The astounding BMW Museum features the history and technological advances of BMW. Motor sports fans will enjoy the history of BMW’s role in sports racing and its array of various prototypes on display. The BMW Museum is currently temporarily closed to the public for renovation, but will reopen in early 2007.

Historic churches of note that are often visited in Munich include Alter Peter or the Church of Saint Peter, the Cathedral Church of our Lady, Theatinerkirche, and Asamkirche.

Munich is the home of the world-famous Oktoberfest festival and houses the Beer and Oktoberfest museum, which is open year round. The museum gives visitors a lesson in the history of beer and Oktoberfest and is housed in one of Munich’s oldest historical buildings.

The Oktoberfest festival celebrates Bavarian Beer and lasts for several weeks each year starting in September and ending in October. The tradition is nearly 200 years old and is probably Munich’s largest attraction each year. Festival events include the Oktoberfest Costume and Rifleman’s Parade, open-air music, beer tents, and distinct German cuisine feasts. Oktoberfest draws over six million visitors each year, with rates of attendance increasing with each passing year.

Munich is a very modern and cosmopolitan city and is an imperative hub to the high-fashion and glamour industry.
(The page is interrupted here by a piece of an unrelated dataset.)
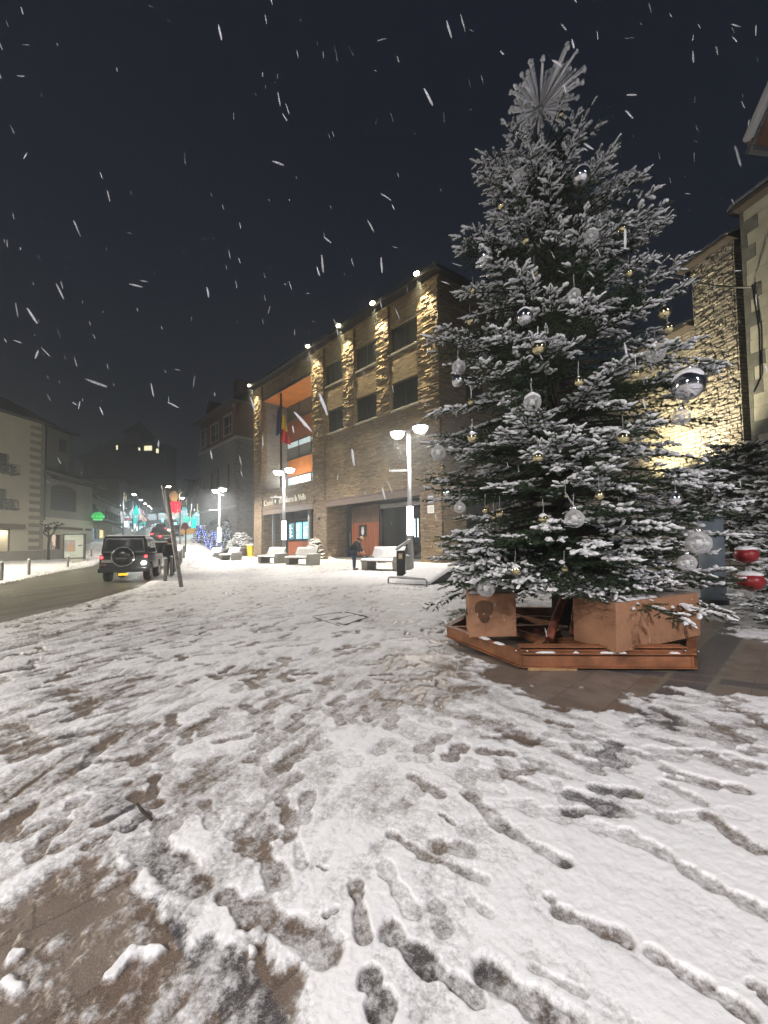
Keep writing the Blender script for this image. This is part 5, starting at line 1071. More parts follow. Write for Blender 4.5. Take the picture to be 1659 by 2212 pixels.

Famous, world-renowned artists, designers, clothiers, actors, and models flock to the city to set trends, be seen, and make themselves known to the world.

It is also a very active community for the family and outdoors enthusiasts. The Zugspitze is the highest mountain in Germany, towering over 2,900 meters above sea level. The Munich Zoo is a popular attraction and houses over 460 species of domestic and exotic animals. It has the distinction of being the first “geo zoo” in the world. Finally, the Isar River is a well-loved target for rafting fans for its natural beauty.